INSTRUCTION: Exclude images, then output the remaining data verbatim.

DATASET EXCERPT:
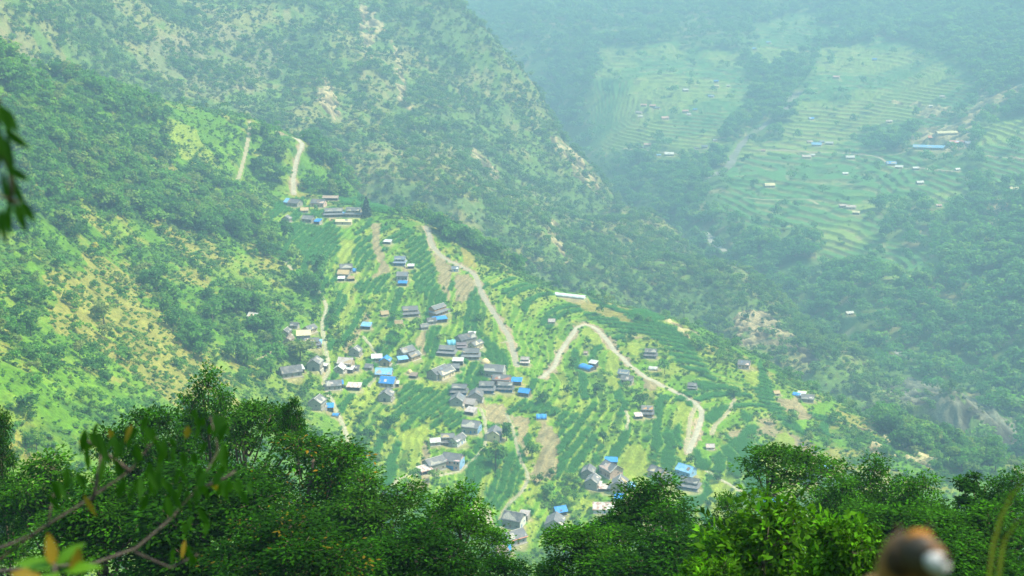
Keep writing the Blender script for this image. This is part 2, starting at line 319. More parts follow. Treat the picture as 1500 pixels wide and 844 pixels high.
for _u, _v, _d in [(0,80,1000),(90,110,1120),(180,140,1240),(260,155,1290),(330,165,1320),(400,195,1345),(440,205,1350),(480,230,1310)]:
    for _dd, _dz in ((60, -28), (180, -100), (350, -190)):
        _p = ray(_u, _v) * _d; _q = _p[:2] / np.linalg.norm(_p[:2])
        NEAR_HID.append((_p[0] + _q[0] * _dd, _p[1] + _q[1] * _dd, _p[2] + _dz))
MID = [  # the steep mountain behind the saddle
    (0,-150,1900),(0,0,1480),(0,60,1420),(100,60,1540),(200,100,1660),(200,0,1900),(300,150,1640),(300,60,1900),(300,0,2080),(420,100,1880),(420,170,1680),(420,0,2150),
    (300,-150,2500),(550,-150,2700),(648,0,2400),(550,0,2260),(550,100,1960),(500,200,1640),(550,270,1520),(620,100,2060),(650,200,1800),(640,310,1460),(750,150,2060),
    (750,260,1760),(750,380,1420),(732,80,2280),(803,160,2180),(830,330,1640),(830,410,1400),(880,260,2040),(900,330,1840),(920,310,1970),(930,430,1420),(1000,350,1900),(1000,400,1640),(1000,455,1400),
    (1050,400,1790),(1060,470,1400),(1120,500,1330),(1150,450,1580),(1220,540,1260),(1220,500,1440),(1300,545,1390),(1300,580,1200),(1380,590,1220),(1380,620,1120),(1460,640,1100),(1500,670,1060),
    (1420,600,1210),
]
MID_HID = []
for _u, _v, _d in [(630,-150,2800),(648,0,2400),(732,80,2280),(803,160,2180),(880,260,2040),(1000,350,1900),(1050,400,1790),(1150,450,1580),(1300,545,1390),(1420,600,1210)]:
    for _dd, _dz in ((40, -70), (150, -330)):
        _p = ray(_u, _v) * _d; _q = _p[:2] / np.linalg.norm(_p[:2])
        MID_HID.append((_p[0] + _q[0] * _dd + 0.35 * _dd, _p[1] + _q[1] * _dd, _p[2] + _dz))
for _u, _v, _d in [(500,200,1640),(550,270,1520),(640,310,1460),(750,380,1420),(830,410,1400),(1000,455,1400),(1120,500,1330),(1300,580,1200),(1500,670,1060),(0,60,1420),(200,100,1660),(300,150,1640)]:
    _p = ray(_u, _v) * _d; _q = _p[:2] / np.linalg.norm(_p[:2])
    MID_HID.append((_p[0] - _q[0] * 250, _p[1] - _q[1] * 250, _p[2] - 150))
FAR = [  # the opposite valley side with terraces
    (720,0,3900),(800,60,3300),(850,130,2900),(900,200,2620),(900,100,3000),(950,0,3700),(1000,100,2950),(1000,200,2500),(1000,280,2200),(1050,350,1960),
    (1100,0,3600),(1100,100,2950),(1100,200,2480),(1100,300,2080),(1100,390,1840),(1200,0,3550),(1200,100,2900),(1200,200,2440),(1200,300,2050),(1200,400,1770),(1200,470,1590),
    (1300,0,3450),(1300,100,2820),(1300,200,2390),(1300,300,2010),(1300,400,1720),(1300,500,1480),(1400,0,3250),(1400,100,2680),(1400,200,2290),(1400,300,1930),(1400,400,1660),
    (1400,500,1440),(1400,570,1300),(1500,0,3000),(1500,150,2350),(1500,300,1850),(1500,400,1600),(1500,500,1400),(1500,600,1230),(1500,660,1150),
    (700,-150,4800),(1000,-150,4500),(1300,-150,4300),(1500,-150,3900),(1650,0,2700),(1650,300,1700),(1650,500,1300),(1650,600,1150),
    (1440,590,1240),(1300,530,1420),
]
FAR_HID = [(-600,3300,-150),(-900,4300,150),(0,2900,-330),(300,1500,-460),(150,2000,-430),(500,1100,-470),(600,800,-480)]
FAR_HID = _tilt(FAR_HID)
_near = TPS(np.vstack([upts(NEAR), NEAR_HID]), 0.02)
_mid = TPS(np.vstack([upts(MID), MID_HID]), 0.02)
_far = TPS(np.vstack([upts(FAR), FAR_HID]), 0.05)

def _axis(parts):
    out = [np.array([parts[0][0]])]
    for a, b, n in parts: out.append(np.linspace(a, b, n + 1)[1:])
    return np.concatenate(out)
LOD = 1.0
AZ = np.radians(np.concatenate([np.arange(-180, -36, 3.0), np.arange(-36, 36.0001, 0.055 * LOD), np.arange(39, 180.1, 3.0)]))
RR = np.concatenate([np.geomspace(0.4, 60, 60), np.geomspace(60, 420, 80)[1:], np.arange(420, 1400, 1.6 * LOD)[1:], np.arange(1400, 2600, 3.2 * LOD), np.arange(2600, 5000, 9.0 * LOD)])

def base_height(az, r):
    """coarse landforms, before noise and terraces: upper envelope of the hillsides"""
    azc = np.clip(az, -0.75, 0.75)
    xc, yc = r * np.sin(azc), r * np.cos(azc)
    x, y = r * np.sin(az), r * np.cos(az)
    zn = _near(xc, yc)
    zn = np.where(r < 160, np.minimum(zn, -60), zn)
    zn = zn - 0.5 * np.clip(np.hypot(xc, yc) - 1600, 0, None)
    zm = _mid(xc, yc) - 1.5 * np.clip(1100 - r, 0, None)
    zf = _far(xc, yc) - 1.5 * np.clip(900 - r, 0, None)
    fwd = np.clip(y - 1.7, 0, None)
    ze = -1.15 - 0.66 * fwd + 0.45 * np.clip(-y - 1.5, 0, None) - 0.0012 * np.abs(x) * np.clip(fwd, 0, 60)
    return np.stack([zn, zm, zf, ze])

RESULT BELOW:
Keep writing the Blender script for this image. This is part 2, starting at line 319. More parts follow. Treat the picture as 1500 pixels wide and 844 pixels high.
for _u, _v, _d in [(0,80,1000),(90,110,1120),(180,140,1240),(260,155,1290),(330,165,1320),(400,195,1345),(440,205,1350),(480,230,1310)]:
    for _dd, _dz in ((60, -28), (180, -100), (350, -190)):
        _p = ray(_u, _v) * _d; _q = _p[:2] / np.linalg.norm(_p[:2])
        NEAR_HID.append((_p[0] + _q[0] * _dd, _p[1] + _q[1] * _dd, _p[2] + _dz))
MID = [  # the steep mountain behind the saddle
    (0,-150,1900),(0,0,1480),(0,60,1420),(100,60,1540),(200,100,1660),(200,0,1900),(300,150,1640),(300,60,1900),(300,0,2080),(420,100,1880),(420,170,1680),(420,0,2150),
    (300,-150,2500),(550,-150,2700),(648,0,2400),(550,0,2260),(550,100,1960),(500,200,1640),(550,270,1520),(620,100,2060),(650,200,1800),(640,310,1460),(750,150,2060),
    (750,260,1760),(750,380,1420),(732,80,2280),(803,160,2180),(830,330,1640),(830,410,1400),(880,260,2040),(900,330,1840),(920,310,1970),(930,430,1420),(1000,350,1900),(1000,400,1640),(1000,455,1400),
    (1050,400,1790),(1060,470,1400),(1120,500,1330),(1150,450,1580),(1220,540,1260),(1220,500,1440),(1300,545,1390),(1300,580,1200),(1380,590,1220),(1380,620,1120),(1460,640,1100),(1500,670,1060),
    (1420,600,1210),
]
MID_HID = []
for _u, _v, _d in [(630,-150,2800),(648,0,2400),(732,80,2280),(803,160,2180),(880,260,2040),(1000,350,1900),(1050,400,1790),(1150,450,1580),(1300,545,1390),(1420,600,1210)]:
    for _dd, _dz in ((40, -70), (150, -330)):
        _p = ray(_u, _v) * _d; _q = _p[:2] / np.linalg.norm(_p[:2])
        MID_HID.append((_p[0] + _q[0] * _dd + 0.35 * _dd, _p[1] + _q[1] * _dd, _p[2] + _dz))
for _u, _v, _d in [(500,200,1640),(550,270,1520),(640,310,1460),(750,380,1420),(830,410,1400),(1000,455,1400),(1120,500,1330),(1300,580,1200),(1500,670,1060),(0,60,1420),(200,100,1660),(300,150,1640)]:
    _p = ray(_u, _v) * _d; _q = _p[:2] / np.linalg.norm(_p[:2])
    MID_HID.append((_p[0] - _q[0] * 250, _p[1] - _q[1] * 250, _p[2] - 150))
FAR = [  # the opposite valley side with terraces
    (720,0,3900),(800,60,3300),(850,130,2900),(900,200,2620),(900,100,3000),(950,0,3700),(1000,100,2950),(1000,200,2500),(1000,280,2200),(1050,350,1960),
    (1100,0,3600),(1100,100,2950),(1100,200,2480),(1100,300,2080),(1100,390,1840),(1200,0,3550),(1200,100,2900),(1200,200,2440),(1200,300,2050),(1200,400,1770),(1200,470,1590),
    (1300,0,3450),(1300,100,2820),(1300,200,2390),(1300,300,2010),(1300,400,1720),(1300,500,1480),(1400,0,3250),(1400,100,2680),(1400,200,2290),(1400,300,1930),(1400,400,1660),
    (1400,500,1440),(1400,570,1300),(1500,0,3000),(1500,150,2350),(1500,300,1850),(1500,400,1600),(1500,500,1400),(1500,600,1230),(1500,660,1150),
    (700,-150,4800),(1000,-150,4500),(1300,-150,4300),(1500,-150,3900),(1650,0,2700),(1650,300,1700),(1650,500,1300),(1650,600,1150),
    (1440,590,1240),(1300,530,1420),
]
FAR_HID = [(-600,3300,-150),(-900,4300,150),(0,2900,-330),(300,1500,-460),(150,2000,-430),(500,1100,-470),(600,800,-480)]
FAR_HID = _tilt(FAR_HID)
_near = TPS(np.vstack([upts(NEAR), NEAR_HID]), 0.02)
_mid = TPS(np.vstack([upts(MID), MID_HID]), 0.02)
_far = TPS(np.vstack([upts(FAR), FAR_HID]), 0.05)

def _axis(parts):
    out = [np.array([parts[0][0]])]
    for a, b, n in parts: out.append(np.linspace(a, b, n + 1)[1:])
    return np.concatenate(out)
LOD = 1.0
AZ = np.radians(np.concatenate([np.arange(-180, -36, 3.0), np.arange(-36, 36.0001, 0.055 * LOD), np.arange(39, 180.1, 3.0)]))
RR = np.concatenate([np.geomspace(0.4, 60, 60), np.geomspace(60, 420, 80)[1:], np.arange(420, 1400, 1.6 * LOD)[1:], np.arange(1400, 2600, 3.2 * LOD), np.arange(2600, 5000, 9.0 * LOD)])

def base_height(az, r):
    """coarse landforms, before noise and terraces: upper envelope of the hillsides"""
    azc = np.clip(az, -0.75, 0.75)
    xc, yc = r * np.sin(azc), r * np.cos(azc)
    x, y = r * np.sin(az), r * np.cos(az)
    zn = _near(xc, yc)
    zn = np.where(r < 160, np.minimum(zn, -60), zn)
    zn = zn - 0.5 * np.clip(np.hypot(xc, yc) - 1600, 0, None)
    zm = _mid(xc, yc) - 1.5 * np.clip(1100 - r, 0, None)
    zf = _far(xc, yc) - 1.5 * np.clip(900 - r, 0, None)
    fwd = np.clip(y - 1.7, 0, None)
    ze = -1.15 - 0.66 * fwd + 0.45 * np.clip(-y - 1.5, 0, None) - 0.0012 * np.abs(x) * np.clip(fwd, 0, 60)
    return np.stack([zn, zm, zf, ze])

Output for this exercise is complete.